Begitu jug cara memperlakukan koran bekas yang ada foto Pemimpin Besar, tak boleh sembarangan. Ada aturannya jika seseorang akan menggunakan koran bekas tersebut untuk membungkus sesuatu atau penambal dinding. Gambar Kim harus lebih dulu digunting lalu disimpan secara baik-baik di tempat yang layak.

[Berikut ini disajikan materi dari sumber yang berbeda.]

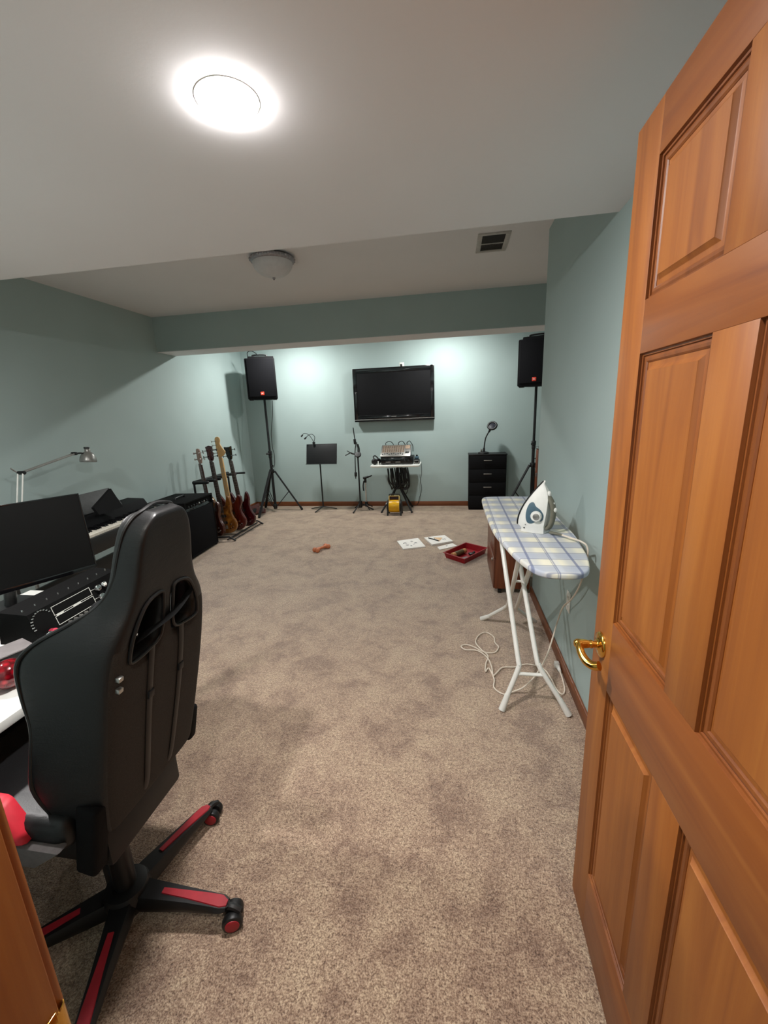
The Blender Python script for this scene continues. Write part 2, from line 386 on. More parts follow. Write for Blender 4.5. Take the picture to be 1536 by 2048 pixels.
def door():
    d = thing('door_1', 'open orange-brown wooden six-panel door with brass lever', 'door', (.3925, .262, 0), kind='structure')
    x0, x1 = .375, .410
    ys = (.262, .376, .624, .723, .972, 1.085); zs = (.015, .222, .815, 1.0, 1.605, 1.706, 1.952, 2.047)
    for a, b in ((0, 1), (4, 5)): MB(d).box((x0, ys[a], zs[0]), (x1, ys[b], zs[7]), .0015).build('stile', M['door_v'], d)
    for a, b in ((0, 1), (2, 3), (4, 5), (6, 7)): MB(d).box((x0, ys[1], zs[a]), (x1, ys[4], zs[b]), .0008).build('rail', M['door_h'], d)
    for a, b in ((1, 2), (3, 4), (5, 6)): MB(d).box((x0, ys[2], zs[a]), (x1, ys[3], zs[b]), .0008).build('mullion', M['door_v'], d)
    for ya, yb in ((ys[1], ys[2]), (ys[3], ys[4])):
        for za, zb in ((zs[1], zs[2]), (zs[3], zs[4]), (zs[5], zs[6])):
            def rect(i, x): return [(x, ya+i, za+i), (x, yb-i, za+i), (x, yb-i, zb-i), (x, ya+i, zb-i)]
            pn = MB(d); pn.ring_loft([rect(.012, .400), rect(.012, .3868), rect(.026, .3850), rect(.028, .3845), rect(.034, .3800), rect(.0355, .3782)])
            o = pn.build('panel', M['door_v'], d, 15)
            mo = MB(d); mo.ring_loft([rect(0, x0+.0005), rect(.0012, x0+.0055), rect(.005, x0+.0058), rect(.0060, x0+.0088), rect(.011, x0+.0070), rect(.016, x0+.0078), rect(.019, x0+.0100), rect(.0200, x0+.0135), rect(.027, x0+.0124), rect(.027, .392), rect(0, .392)], cap=False)
            mo.build('moulding', M['door_groove'], o, 15)
    # lever set
    yc, zc = 1.030, .908
    rs = MB(d); T = frame((x0, yc, zc), (0, 1, 0), (0, 0, 1), (1, 0, 0)) @ Matrix.Rotation(PI, 4, 'X')
    rs.lathe([(.033, 0), (.033, .003), (.031, .006), (.024, .0085), (.015, .010), (.0125, .013)], T, 36)
    ro = rs.build('lever_rose', M['brass'], d, 50)
    lv = MB(d)
    lv.lathe([(.0085, .010), (.0085, .022), (.0105, .0225), (.011, .025), (.0105, .0275), (.0095, .029), (.0105, .033), (.0118, .042), (.0122, .054), (.0118, .060), (.0095, .064), (.006, .0665)], T, 28)
    path = [(x0-.055, yc+.002, zc+.002), (x0-.057, yc-.018, zc-.003), (x0-.055, yc-.036, zc-.012), (x0-.048, yc-.054, zc-.019), (x0-.038, yc-.068, zc-.019), (x0-.028, yc-.076, zc-.013)]
    lv.tube(path, lambda t: .0085+.003*t, 14, 6, flat=1.0-.0)
    lv.build('lever', M['brass'], ro, 50)
    MB(d).box((x0+.006, 1.0835, .86), (x0+.029, 1.0862, .96), .0006).build('latch_plate', M['brass'], d)

def downlight(x, y, z, mat, label, r=.061):
    t = thing('ceiling_light', label, 'ceiling light', (x, y, z))
    MB(t).lathe([(r-.004, -.003), (r+.012, -.003), (r+.012, 0), (r+.011, .001), (r, .0012), (r-.004, .001)], Matrix.Translation((x, y, z)) @ Matrix.Rotation(PI, 4, 'X'), 40).build('trim_ring', M['white'], t)
    MB(t).lathe([(r+.004, .0005), (r+.004, .0035), (r*.97, .0055), (r*.7, .0075), (r*.4, .0085), (0, .0088)], Matrix.Translation((x, y, z)) @ Matrix.Rotation(PI, 4, 'X'), 40).build('diffuser', M[mat], t)
    return t

def ceiling_things():
    downlight(-.519, 1.094, ZL, 'led_cool', 'glaring white round light set in the low ceiling')
    downlight(-2.2, 1.094, ZL, 'led_cool', 'round white light in the low ceiling above the desk')
    downlight(-2.35, 5.83, ZH, 'led_alcove', 'round light above the left speaker shining down the far wall')
    downlight(-.12, 5.83, ZH, 'led_alcove', 'round light above the mixing table shining down the far wall')
    downlight(-.05, -.25, 2.30, 'led_hall', 'round light in the hallway ceiling outside the doorway')
    # unlit bowl fixture
    c = (-1.325, 3.255)
    t = thing('bowl_ceiling_light', 'unlit frosted glass bowl light with etched pewter rim on the ceiling', 'ceiling light', (*c, ZH))
    T = Matrix.Translation((*c, ZH)) @ Matrix.Rotation(PI, 4, 'X')
    MB(t).lathe([(.10, 0), (.135, .004), (.158, .014), (.162, .024), (.158, .034), (.148, .042), (.138, .045)], T, 48).build('rim', M['pewter'], t, 60)
    g = MB(t); prof = [(.146, .043)]+[(.146*math.cos(a), .043+.098*math.sin(a)**1.0) for a in [R(k) for k in (12, 24, 36, 48, 58, 68, 78, 85)]]+[(.004, .143)]
    g.lathe(prof, T, 48); g.build('glass_bowl', M['glass_bowl'], t, 60)
    for k in range(24):
        a = 2*PI*k/24; q = MB(t); q.sphere((c[0]+.159*math.cos(a), c[1]+.159*math.sin(a), ZH-.024), .011, (1, 1, .8), u=10, v=6)
        q.build('etched_leaf', M['pewter'], t)
    MB(t).lathe([(.004, .138), (.011, .142), (.012, .147), (.006, .152), (.007, .156), (.001, .160)], T, 20).build('finial', M['pewter'], t)
    # air register
    t = thing('air_vent', 'off-white air vent with louvres over a dark backing in the ceiling', 'vent', (.275, 3.42, ZH))
    x0, x1, y0, y1, z = .165, .385, 3.245, 3.60, ZH
    f = MB(t)
    for a, b in (((x0, y0), (x1, y0+.032)), ((x0, y1-.032), (x1, y1)), ((x0, y0+.032), (x0+.032, y1-.032)), ((x1-.032, y0+.032), (x1, y1-.032))): f.box((*a, z-.007), (*b, z), .002)
    f.build('frame', M['vent_white'], t)
    MB(t).box((x0+.03, y0+.03, z-.001), (x1-.03, y1-.03, z-.0002)).build('duct_shade_sheet', M['vent_dark'], t)  # flat dark sheet behind the louvres, painted as the shaded duct
    for k in range(7):
        y = y0+.20+.017*k
        MB(t).hexa([(x0+.032, y, z-.006), (x1-.032, y, z-.006), (x1-.032, y+.0015, z-.006), (x0+.032, y+.0015, z-.006), (x0+.032, y+.014, z-.0015), (x1-.032, y+.014, z-.0015), (x1-.032, y+.0155, z-.0015), (x0+.032, y+.0155, z-.0015)]).build('louvre', M['vent_white'], t, 0)
    MB(t).box((x0+.032, y0+.188, z-.006), (x1-.032, y0+.195, z-.001)).build('divider', M['vent_white'], t, 0)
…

Pendewaan terhadap Kim Il-sung tidak berakhir ketika dia meninggal pada 8 Juli 1994. Layaknya para diktator di negara-negara komunis, jasad Pemimpin Besar kemudian dibalsem dan disemayamkan di sebuah peti kaca. Tubuhnya dibaringkan di Mausoleum Istana Kumsusan, Pyongyang yang diresmikan pada saat memperingati setahun kematiannya.